JB: We’re kind of a freaky mix of things, in a way. We started out listening mostly to 80es pop, growing up. Good pop music. Some of it you would even call experimental by today’s standards, PRINCE, KATE BUSH and all kinds of other stuff. I listened a lot to Jean-Michel Jarre when I was a kid, in my grandparents cabin, I really liked how those compositions felt like other worlds. Then NIRVANA came out, and that’s when we got that push, the idea of ‘how cool would it be to start a band?’ Before then, we did different kinds of creative things (3 of us went to the same school, since we were 5 years old). But after that, the whole idea of having that kind of identity or a little club. And we started going to shows. We were about 14-15. We saw MY BLOODY VALENTINE, and it was like nothing we’d ever experienced. The idea of this beauty hiding inside cascades of almost unbearable noise, I think this all helped shape us, all these different elements.

‘Our fans are very creative’

Do you have any new approaches that you would love to experiment with in the future? Have you ever felt possessive with a certain sound, say, the MEW sound that you were one of the few who liked/created/knew about and then it blew up?
JB: We have giant notebooks full of ideas to try out, but really the bulk of it mostly comes from the 4 of us playing together. Yeah I don’t know… sometimes friends of mine send me links like ‘this band really ripped you off,’ and I listen, but I can’t really hear it… I think it would be presumptuous to claim that we were the start of any of it. We just try to make the music that we would like to listen to. I think that’s a really good starting point for any band. We’ve come to know a lot of musicians, who like what we do, sometimes I feel like we’re a bands band, you know? And our fans are very creative. They just make amazing things, and that makes me happy, feels like we are at least an inspiration to some people. In reality, I’m still so grateful that there is even people coming to our shows, and buying our albums, that we get to experience that kind of appreciation. It’s still kind of unbelievable to me.

We are all about hope and passion. What role do these elements play in your daily live as an artist?
JB: We’re very passionate about what we do. That’s not to say we take ourselves extremely seriously or anything, it just means that it’s really important to us.
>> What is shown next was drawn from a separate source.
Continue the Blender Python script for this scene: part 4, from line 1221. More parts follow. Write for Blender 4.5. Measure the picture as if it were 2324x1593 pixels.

We don’t expect it to be as important to other people, or for other people to be as passionate about it. But when they are, that’s obviously a real gift. And if I could choose one thing to convey in music, it would probably be Hope. I like songs of despair, I love the feeling of identifying with someone else’s melancholy, because it feels like being understood, you know? It feels a little less lonely to hang around on this planet if there are people out there who can express the feelings you have but cannot explain. So music gives me hope, and if it’s sad and dark it makes me happy. Isn’t that strange? I think music is my favorite kind of hope.